Changing
the Political Climate
Notes
from PIELC
By
Eva Sylwester
What do you do if you're convinced you know the
truth about a problem with the potential to destroy the world, but
voters and politicians are unwilling to do what you think necessary
to solve the problem or even acknowledge that the problem exists?
Two panel discussions at the Public Interest Environmental
Law Conference (PIELC) in early March addressed these aspects of
the global warming issue.
"Global warming has the potential to kill everybody,"
UO law professor Mary Wood said at a March 7 panel on "Building
a Better Atmosphere." While Americans are used to incremental policy
changes, she said, that will not work for the climate change issue.
"We're dealing with nature's climate imperatives,"
Wood said. "We're not dealing with political imperatives."
David Van't Hof, Gov. Kulongoski's senior policy
advisor on climate change and renewable energy, said climate change
has been one of the governer's top priorities since he took office
in 2003. Kulongoski began working on the issue with the governors
of Washington and California in 2003 and adopted California's clean
car standards in 2006. California, Oregon and many other states
are currently involved in a lawsuit against the federal EPA seeking
to implement the current standards, but Van't Hof expected the standards
will prevail.
Van't Hof said the clean car standards had to be
implemented administratively in Oregon because it could not be done
legislatively at that time.
"That is changing," he said.
Rep. Jackie Dingfelder (D-Portland) said some pro-environment
measures still fail in the Oregon Legislature, but that HB 3612,
which mandated that state agencies must reduce non-renewable energy
use by 20 percent by 2015, passed unanimously last month.

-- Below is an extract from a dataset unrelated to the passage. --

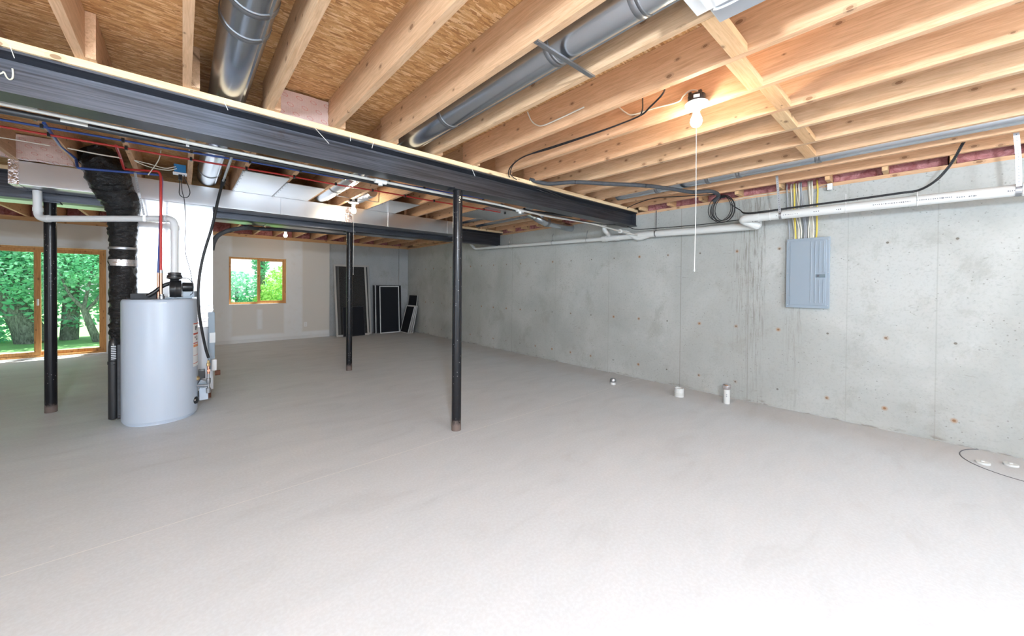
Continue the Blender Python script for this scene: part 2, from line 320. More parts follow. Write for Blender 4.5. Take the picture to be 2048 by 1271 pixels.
# ------------------------------------------------------------------ mesh builder
class MB:
    def __init__(s): s.bm = bmesh.new()
    def box(s, x0, x1, y0, y1, z0, z1, bev=0, mi=0, rot=None):
        r = bmesh.ops.create_cube(s.bm, size=1); vs = r['verts']
        c = Vector(((x0+x1)/2, (y0+y1)/2, (z0+z1)/2)); d = (x1-x0, y1-y0, z1-z0)
        for v in vs: v.co = Vector((v.co.x*d[0], v.co.y*d[1], v.co.z*d[2]))
        fs = set(f for v in vs for f in v.link_faces)
        if bev:
            es = list(set(e for v in vs for e in v.link_edges))
            rb = bmesh.ops.bevel(s.bm, geom=es, offset=bev, segments=2, affect='EDGES', profile=.7)
            fs = set(f for f in rb['faces']) | set(f for f in fs if f.is_valid); vs = list(set(v for f in fs for v in f.verts))
        if rot: bmesh.ops.rotate(s.bm, verts=vs, cent=(0, 0, 0), matrix=rot)
        bmesh.ops.translate(s.bm, verts=vs, vec=c)
        for f in fs:
            if f.is_valid: f.material_index = mi
        return s
    def obox(s, c, ax, ay, az, dx, dy, dz):
        """box with its own axes"""
        vs = []
        for i in (-1, 1):
            for j in (-1, 1):
                for k in (-1, 1): vs.append(s.bm.verts.new(Vector(c)+Vector(ax)*i*dx/2+Vector(ay)*j*dy/2+Vector(az)*k*dz/2))
        for q in ((0, 1, 3, 2), (4, 6, 7, 5), (0, 4, 5, 1), (2, 3, 7, 6), (0, 2, 6, 4), (1, 5, 7, 3)): s.bm.faces.new([vs[i] for i in q])
        return s
    def beam(s, p, q, w, h, upv=(0, 0, 1)):
        p, q = Vector(p), Vector(q); d = (q-p); L = d.length; d.normalize(); sd = d.cross(Vector(upv)).normalized(); u2 = sd.cross(d)
        return s.obox((p+q)/2, d, sd, u2, L, w, h)
    def ring(s, c, a, b, r, n, ph=0):
        return [s.bm.verts.new(c+a*math.cos(2*PI*i/n+ph)*(r[0] if isinstance(r, tuple) else r)+b*math.sin(2*PI*i/n+ph)*(r[1] if isinstance(r, tuple) else r)) for i in range(n)]
    def tube(s, pts, r, n=12, cap=True, smooth=0):
        pts = [Vector(p) for p in pts]
        if smooth: pts, r = catmull(pts, smooth, r)
        rr = r if isinstance(r, list) else [r]*len(pts)
        t0 = (pts[1]-pts[0]).normalized(); a = t0.cross(Vector((0, 0, 1)) if abs(t0.z) < .9 else Vector((1, 0, 0))).normalized(); prev = None; first = None
        for i, p in enumerate(pts):
            t = (pts[min(i+1, len(pts)-1)]-pts[max(i-1, 0)])
            if t.length < 1e-7: t = t0
            t.normalize(); a = (a-t*a.dot(t)).normalized(); b = t.cross(a)
            rg = s.ring(p, a, b, rr[i], n)
            if prev:
                for k in range(n): f = s.bm.faces.new((prev[k], prev[(k+1) % n], rg[(k+1) % n], rg[k])); f.smooth = True
            else: first = rg
            prev = rg
        if cap:
            s.bm.faces.new(first[::-1]); s.bm.faces.new(prev)
        return s
    def cyl(s, p, q, r, n=20, r2=None): return s.tube([p, q], [r, r if r2 is None else r2], n)
    def lathe(s, c, prof, n=32, axis=(0, 0, 1)):
        """prof: (radius, distance along the axis)"""
        ax = Vector(axis).normalized(); a = ax.cross(Vector((1, 0, 0)) if abs(ax.x) < .9 else Vector((0, 1, 0))).normalized(); b = ax.cross(a); prev = None; c = Vector(c)
        for i, (r, h) in enumerate(prof):
            rg = s.ring(c+ax*h, a, b, max(r, 1e-4), n)
            if prev:
                for k in range(n): f = s.bm.faces.new((prev[k], prev[(k+1) % n], rg[(k+1) % n], rg[k])); f.smooth = True
            else: s.bm.faces.new(rg[::-1])
            prev = rg
        s.bm.faces.new(prev); return s
    def torus(s, c, ax, R, r, n=32, m=8):
        ax = Vector(ax).normalized(); a = ax.cross(Vector((1, 0, 0)) if abs(ax.x) < .9 else Vector((0, 1, 0))).normalized(); b = ax.cross(a); c = Vector(c)
        s.tube([c+a*R*math.cos(2*PI*i/n)+b*R*math.sin(2*PI*i/n) for i in range(n+1)], r, m, False); return s
    def quad(s, a, b, c, d):
        s.bm.faces.new([s.bm.verts.new(Vector(p)) for p in (a, b, c, d)]); return s
    def prism(s, poly, v):
        """polygon (3d points) extruded by v"""
        v = Vector(v); A = [s.bm.verts.new(Vector(p)) for p in poly]; B = [s.bm.verts.new(Vector(p)+v) for p in poly]; k = len(poly)
        s.bm.faces.new(A[::-1]); s.bm.faces.new(B)
        for i in range(k): s.bm.faces.new((A[i], A[(i+1) % k], B[(i+1) % k], B[i]))
        return s
    def build(s, name, mat, parent=None, autosmooth=False):
        me = bpy.data.meshes.new(name); bmesh.ops.recalc_face_normals(s.bm, faces=s.bm.faces)
        if parent is not None:
            P = Vector((0, 0, 0)); q = parent
            while q: P += q.location; q = q.parent
        else:
            xs = [v.co for v in s.bm.verts]; lo = [min(v[i] for v in xs) for i in range(3)]; hi = [max(v[i] for v in xs) for i in range(3)]
            P = Vector(((lo[0]+hi[0])/2, (lo[1]+hi[1])/2, lo[2]))
        bmesh.ops.translate(s.bm, verts=s.bm.verts, vec=-P); s.bm.to_mesh(me); s.bm.free()
        if any(p.use_smooth for p in me.polygons): me.set_sharp_from_angle(angle=math.radians(38))
        o = bpy.data.objects.new(name, me); COL.objects.link(o)
        for mm in (mat if isinstance(mat, list) else [mat]): me.materials.append(MAT[mm] if isinstance(mm, str) else mm)
        if parent is not None: o.parent = parent
        else: o.location = P
        return o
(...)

"The good news is, my colleagues 'get' energy efficiency,"
Dingfelder said. Tougher sells, she added, are changing attitudes
toward transportation, which makes up about 40 percent of greenhouse
gas emissions, and dealing with what she called "resource extraction"
industries.
The federal government has been absent on the issue
of climate change, Dingfelder said, adding, "The states have really
stepped up. You see that on a lot of issues, not just climate change."
Wood said many cities around the world have implemented
carbon taxes. Van't Hof said that might work in cities like Portland,
Eugene and Corvallis, but that it would be unlikely to succeed statewide.

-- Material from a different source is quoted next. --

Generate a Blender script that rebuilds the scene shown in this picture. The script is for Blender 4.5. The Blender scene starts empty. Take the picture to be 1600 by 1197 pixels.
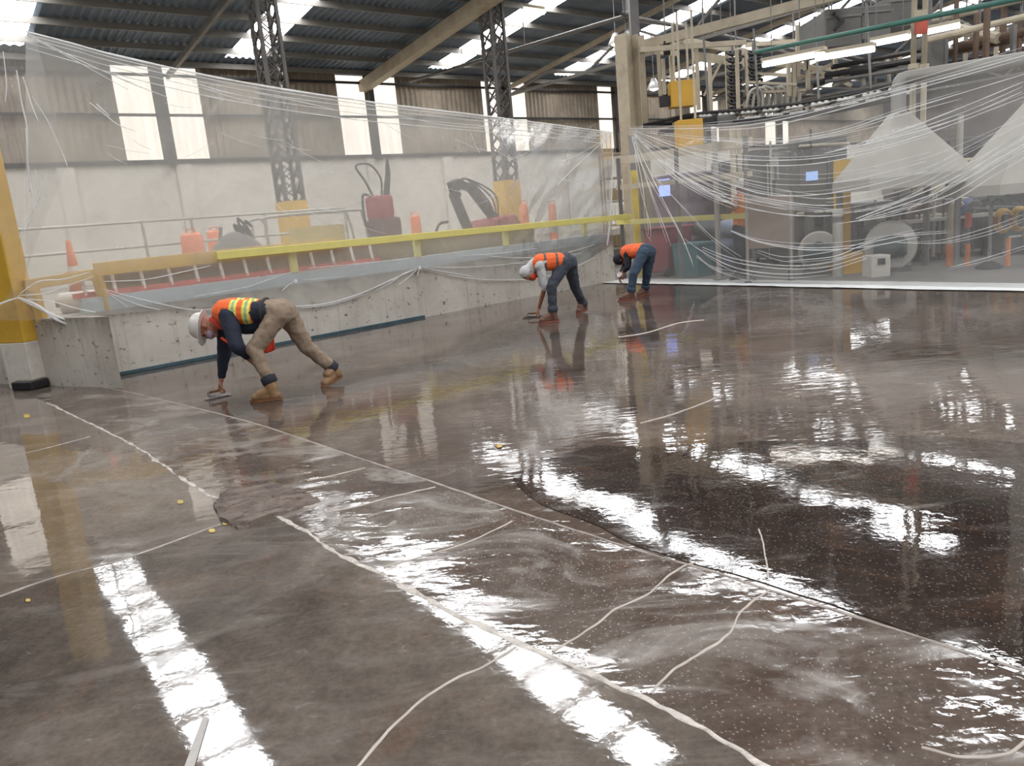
import bpy, bmesh, math, random
from mathutils import Vector, Matrix, noise
random.seed(7)
scene = bpy.context.scene
COL = scene.collection
V = Vector

# ---------------------------------------------------------------- camera, world, exposure
FPX = 1200.0
CAM_H = 1.5
PITCH = math.atan(255.0 / FPX)
ROLL = math.atan(0.094)
_X = V((1, 0, 0)); FW = V((0, math.cos(PITCH), -math.sin(PITCH))); _U0 = V((0, math.sin(PITCH), math.cos(PITCH)))
CR = math.cos(ROLL) * _X - math.sin(ROLL) * _U0
CU = math.sin(ROLL) * _X + math.cos(ROLL) * _U0
CO = V((0, 0, CAM_H))
cam_data = bpy.data.cameras.new('camera')
cam_data.sensor_width = 36.0
cam_data.lens = 36.0 * FPX / 1600.0
cam_data.clip_end = 400
cam = bpy.data.objects.new('camera', cam_data)
mw = Matrix((CR, CU, -FW)).transposed().to_4x4()
mw.translation = CO
cam.matrix_world = mw
COL.objects.link(cam)
scene.camera = cam

world = bpy.data.worlds.new('world'); scene.world = world
world.use_nodes = True
world.node_tree.nodes['Background'].inputs[0].default_value = (0.93, 0.96, 1.0, 1)
world.node_tree.nodes['Background'].inputs[1].default_value = 0.55
scene.view_settings.view_transform = 'Standard'
scene.view_settings.look = 'None'
scene.view_settings.gamma = 1
scene.view_settings.use_curve_mapping = False
scene.view_settings.exposure = 0.38
scene.cycles.transparent_max_bounces = 24
scene.cycles.max_bounces = 8
SKY_STRENGTH = 11.0        # daylight through the roof lights
WALL_STRENGTH = 1.15       # daylight through the dusty wall sheets

# ---------------------------------------------------------------- survey helpers (sight lines of the photograph onto real planes)
def ray(px, py): return FW + CR * ((px - 800) / FPX) - CU * ((py - 598.5) / FPX)
def at_z(px, py, z=0.0):
    d = ray(px, py); return CO + d * ((z - CAM_H) / d.z)
def at_Y(px, py, Y):
    d = ray(px, py); return CO + d * (Y / d.y)
def at_plane(px, py, P, n):
    d = ray(px, py); return CO + d * ((P - CO).dot(n) / d.dot(n))
# the low dock wall
LA = V((-3.41, 11.27, 0)); LD = V((0.738, 0.675, 0)).normalized(); LN = V((-LD.y, LD.x, 0))
def LQ(px, py, q=0.0): return at_plane(px, py, LA + LN * q, LN)
def LP(s, q, z): return LA + LD * s + LN * q + V((0, 0, z))
def Ls(p): return (p - LA).dot(LD)
# the right hand film screen
SA = V((2.38, 16.45, 0)); SD = V((0.56, -0.83, 0)).normalized(); SN = V((-SD.y, SD.x, 0))
def RQ(px, py, q=0.0): return at_plane(px, py, SA + SN * q, SN)
def RP(s, q, z): return SA + SD * s + SN * q + V((0, 0, z))
# the building wall
W0 = V((-5.99, 25, 0)); _yw = math.radians(52)
WD = V((math.sin(_yw), math.cos(_yw), 0)); WN = V((WD.y, -WD.x, 0))
def WP(t, n, z): return W0 + WD * t + WN * n + V((0, 0, z))
def WQ(px, py, n=0.0): return at_plane(px, py, W0 + WN * n, WN)
EAVE = 6.6; SLOPE = 0.125; RIDGE = 16.0
def roof_z(n): return EAVE + SLOPE * n if n < RIDGE else EAVE + SLOPE * (2 * RIDGE - n)

# ---------------------------------------------------------------- materials
def s2l(c):
    return tuple(((x / 255) / 12.92 if x / 255 <= 0.04045 else ((x / 255 + 0.055) / 1.055) ** 2.4) for x in c)
MATS = {}
def nd(nt, t, **kw):
    n = nt.nodes.new(t)
    for k, v in kw.items(): setattr(n, k, v)
    return n
def ramp(nt, src, stops):
    r = nd(nt, 'ShaderNodeValToRGB')
    while len(r.color_ramp.elements) < len(stops): r.color_ramp.elements.new(0.5)
    for e, (p, c) in zip(r.color_ramp.elements, stops):
        e.position = p; e.color = (*c, 1) if len(c) == 3 else c
    nt.links.new(src, r.inputs[0]); return r.outputs[0]
def g(v): return (v, v, v)
def base(name):
    m = bpy.data.materials.new(name); m.use_nodes = True
    nt = m.node_tree; nt.nodes.clear()
    out = nd(nt, 'ShaderNodeOutputMaterial'); MATS[name] = m
    return m, nt, out
def coords(nt, scale=(1, 1, 1), rot=(0, 0, 0)):
    tc = nd(nt, 'ShaderNodeTexCoord'); mp = nd(nt, 'ShaderNodeMapping')
    mp.inputs['Scale'].default_value = scale; mp.inputs['Rotation'].default_value = rot
    nt.links.new(tc.outputs['Object'], mp.inputs[0]); return mp.outputs[0]
def nz(nt, vec, scale, detail=4, rough=0.55, dist=0.0):
    n = nd(nt, 'ShaderNodeTexNoise'); n.inputs['Scale'].default_value = scale
    n.inputs['Detail'].default_value = detail; n.inputs['Roughness'].default_value = rough
    n.inputs['Distortion'].default_value = dist
    nt.links.new(vec, n.inputs['Vector']); return n.outputs['Fac']
def mixc(nt, fac, a, b, mode='MIX'):
    m = nd(nt, 'ShaderNodeMix', data_type='RGBA', blend_type=mode)
    for s, v in ((m.inputs[0], fac), (m.inputs[6], a), (m.inputs[7], b)):
        if hasattr(v, 'is_linked'): nt.links.new(v, s)
        elif isinstance(v, (tuple, list)): s.default_value = (*v, 1) if len(v) == 3 else v
        else: s.default_value = v
    return m.outputs[2]
def bump(nt, h, strength, dist, normal=None):
    b = nd(nt, 'ShaderNodeBump'); b.inputs['Strength'].default_value = strength; b.inputs['Distance'].default_value = dist
    nt.links.new(h, b.inputs['Height'])
    if normal is not None: nt.links.new(normal, b.inputs['Normal'])
    return b.outputs[0]
def M(name, col, rough=0.6, metal=0.0, var=0.18, scale=7.0, bmp=0.0, dirt=None, dirt_amt=0.5):
    if name in MATS: return MATS[name]
    m, nt, out = base(name); c = s2l(col)
    p = nd(nt, 'ShaderNodeBsdfPrincipled'); v = coords(nt)
    n1 = nz(nt, v, scale, 5, 0.6)
    lo = tuple(x * (1 - var) for x in c); hi = tuple(min(1, x * (1 + var)) for x in c)
    cc = ramp(nt, n1, [(0.3, lo), (0.7, hi)])
    if dirt:
        d = ramp(nt, nz(nt, v, scale * 0.6, 6, 0.7), [(0.5, g(0)), (0.72, g(dirt_amt))])
        cc = mixc(nt, d, cc, s2l(dirt))
    nt.links.new(cc, p.inputs['Base Color'])
    p.inputs['Roughness'].default_value = rough; p.inputs['Metallic'].default_value = metal
    if bmp: nt.links.new(bump(nt, nz(nt, v, scale * 4, 4), 0.5, bmp), p.inputs['Normal'])
    nt.links.new(p.outputs[0], out.inputs[0]); return m
def E_(name, col, strength, streak=None):
    if name in MATS: return MATS[name]
    m, nt, out = base(name)
    e = nd(nt, 'ShaderNodeEmission'); e.inputs[1].default_value = strength
    c = s2l(col)
    if streak:
        v = coords(nt, streak)
        cc = ramp(nt, nz(nt, v, 1.0, 5, 0.65), [(0.3, tuple(x * .72 for x in c)), (0.62, c)])
        nt.links.new(cc, e.inputs[0])
    else: e.inputs[0].default_value = (*c, 1)
    nt.links.new(e.outputs[0], out.inputs[0]); return m
def film_mat(name, haze, col=(236, 236, 232), rough=0.12, gloss=0.5, patch=0.35, wrinkle=0.004, wscale=5.0):
    """Thin polythene: mostly see-through, a milky scatter, a glossy skin with small creases."""
    m, nt, out = base(name)
    tr = nd(nt, 'ShaderNodeBsdfTransparent'); tr.inputs[0].default_value = (0.97, 0.97, 0.965, 1)
    df = nd(nt, 'ShaderNodeBsdfDiffuse'); df.inputs[0].default_value = (*s2l(col), 1)
    tl = nd(nt, 'ShaderNodeBsdfTranslucent'); tl.inputs[0].default_value = (*s2l(col), 1)
    ad = nd(nt, 'ShaderNodeMixShader'); ad.inputs[0].default_value = 0.5
    nt.links.new(df.outputs[0], ad.inputs[1]); nt.links.new(tl.outputs[0], ad.inputs[2])
    v = coords(nt, (1, 1, 1))
    hz = ramp(nt, nz(nt, v, 1.3, 5, 0.6, 0.8), [(0.25, g(max(0, haze * (1 - patch)))), (0.75, g(min(1, haze * (1 + patch))))])
    mx = nd(nt, 'ShaderNodeMixShader'); nt.links.new(hz, mx.inputs[0])
    nt.links.new(tr.outputs[0], mx.inputs[1]); nt.links.new(ad.outputs[0], mx.inputs[2])
    gl = nd(nt, 'ShaderNodeBsdfGlossy'); gl.inputs['Roughness'].default_value = rough
    h = nz(nt, coords(nt, (1, 1, 0.45), (0.3, 0.5, 0.2)), wscale, 5, 0.6, 1.5)
    bn = bump(nt, h, 1.0, wrinkle)
    nt.links.new(bn, gl.inputs['Normal'])
    fr = nd(nt, 'ShaderNodeFresnel'); fr.inputs[0].default_value = 1.4; nt.links.new(bn, fr.inputs['Normal'])
    mu = nd(nt, 'ShaderNodeMath', operation='MULTIPLY'); mu.inputs[1].default_value = gloss
    nt.links.new(fr.outputs[0], mu.inputs[0])
    m2 = nd(nt, 'ShaderNodeMixShader'); nt.links.new(mu.outputs[0], m2.inputs[0])
    nt.links.new(mx.outputs[0], m2.inputs[1]); nt.links.new(gl.outputs[0], m2.inputs[2])
    nt.links.new(m2.outputs[0], out.inputs[0]); return m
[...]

At a March 8 panel on "Tragedy of the Commons,"
a phrase referring to the tension between the rights of individuals
and the common good when managing finite resources, Tom Bowerman
of PolicyInteractive presented data showing that while most people
acknowledge climate change is a problem, support is weak for policies
to combat climate change. The reason, he said, is that most people
consider global warming only a mid-tier issue as opposed to top-tier
issues like the economy and terrorism. Therefore, he advocated focusing
promotion of climate change measures on how they might impact top-tier
issues — for instance, how the money saved by an energy efficiency
measure might help the economy, or how finding alternatives to oil
might reduce the political conflicts that foster terrorism.

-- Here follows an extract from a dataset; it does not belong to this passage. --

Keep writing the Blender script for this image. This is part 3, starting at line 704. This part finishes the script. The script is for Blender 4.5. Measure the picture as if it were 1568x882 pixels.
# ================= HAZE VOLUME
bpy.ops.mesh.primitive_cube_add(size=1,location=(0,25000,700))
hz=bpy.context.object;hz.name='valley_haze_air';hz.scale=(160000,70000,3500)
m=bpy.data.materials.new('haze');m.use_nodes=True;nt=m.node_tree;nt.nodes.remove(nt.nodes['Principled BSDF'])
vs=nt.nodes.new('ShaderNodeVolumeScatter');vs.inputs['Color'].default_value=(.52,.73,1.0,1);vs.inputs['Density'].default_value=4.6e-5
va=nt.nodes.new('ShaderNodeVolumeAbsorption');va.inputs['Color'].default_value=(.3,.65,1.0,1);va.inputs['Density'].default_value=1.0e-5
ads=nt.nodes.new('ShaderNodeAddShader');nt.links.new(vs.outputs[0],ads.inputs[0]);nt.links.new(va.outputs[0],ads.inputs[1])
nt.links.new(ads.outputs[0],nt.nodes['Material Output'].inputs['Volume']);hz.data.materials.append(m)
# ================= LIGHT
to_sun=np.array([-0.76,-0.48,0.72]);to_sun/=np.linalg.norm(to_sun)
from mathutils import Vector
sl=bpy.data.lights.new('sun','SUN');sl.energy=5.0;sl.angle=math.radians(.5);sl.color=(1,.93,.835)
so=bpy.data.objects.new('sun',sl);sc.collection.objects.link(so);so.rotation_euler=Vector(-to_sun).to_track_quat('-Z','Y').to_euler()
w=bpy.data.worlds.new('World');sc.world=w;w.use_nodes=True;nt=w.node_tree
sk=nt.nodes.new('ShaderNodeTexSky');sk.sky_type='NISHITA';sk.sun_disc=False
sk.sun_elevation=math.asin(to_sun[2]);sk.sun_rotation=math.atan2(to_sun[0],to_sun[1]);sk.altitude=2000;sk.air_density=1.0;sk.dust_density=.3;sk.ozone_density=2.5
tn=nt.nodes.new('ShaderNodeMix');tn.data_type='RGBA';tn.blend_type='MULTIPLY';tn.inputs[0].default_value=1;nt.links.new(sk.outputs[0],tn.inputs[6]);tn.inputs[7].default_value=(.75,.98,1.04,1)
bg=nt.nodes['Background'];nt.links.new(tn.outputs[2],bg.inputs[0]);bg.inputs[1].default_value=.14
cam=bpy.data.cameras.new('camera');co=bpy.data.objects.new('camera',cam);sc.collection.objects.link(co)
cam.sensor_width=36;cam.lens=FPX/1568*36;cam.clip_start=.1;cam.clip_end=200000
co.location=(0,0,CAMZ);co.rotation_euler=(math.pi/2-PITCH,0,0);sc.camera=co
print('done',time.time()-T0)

Steve Bella of the progressive Wisconsin think tank
Center for State Innovation said the historic tension in the U.S.
between individual rights and the common good is currently at a
tipping point on many issues ranging from health care to immigration.
He said people are willing to vote against their own self-interest:
"People don't really vote their issues," Bella said. "They vote
their identity and they vote their emotions."
So Bella advocated framing pro-environment measures
in terms of a legacy agenda, promoting the value of leaving a better
country for the next generation.
Lane County Commissioner Pete Sorenson said the
U.S. has a strong anti-intellectual and anti-learning bent, which
is supported by smart people in the corporate sector. Bella added
that conservatives have been able to brand intellectuals as out
of touch with values, and that liberals need to learn from Newt
Gingrich and start doing the same branding for corporations.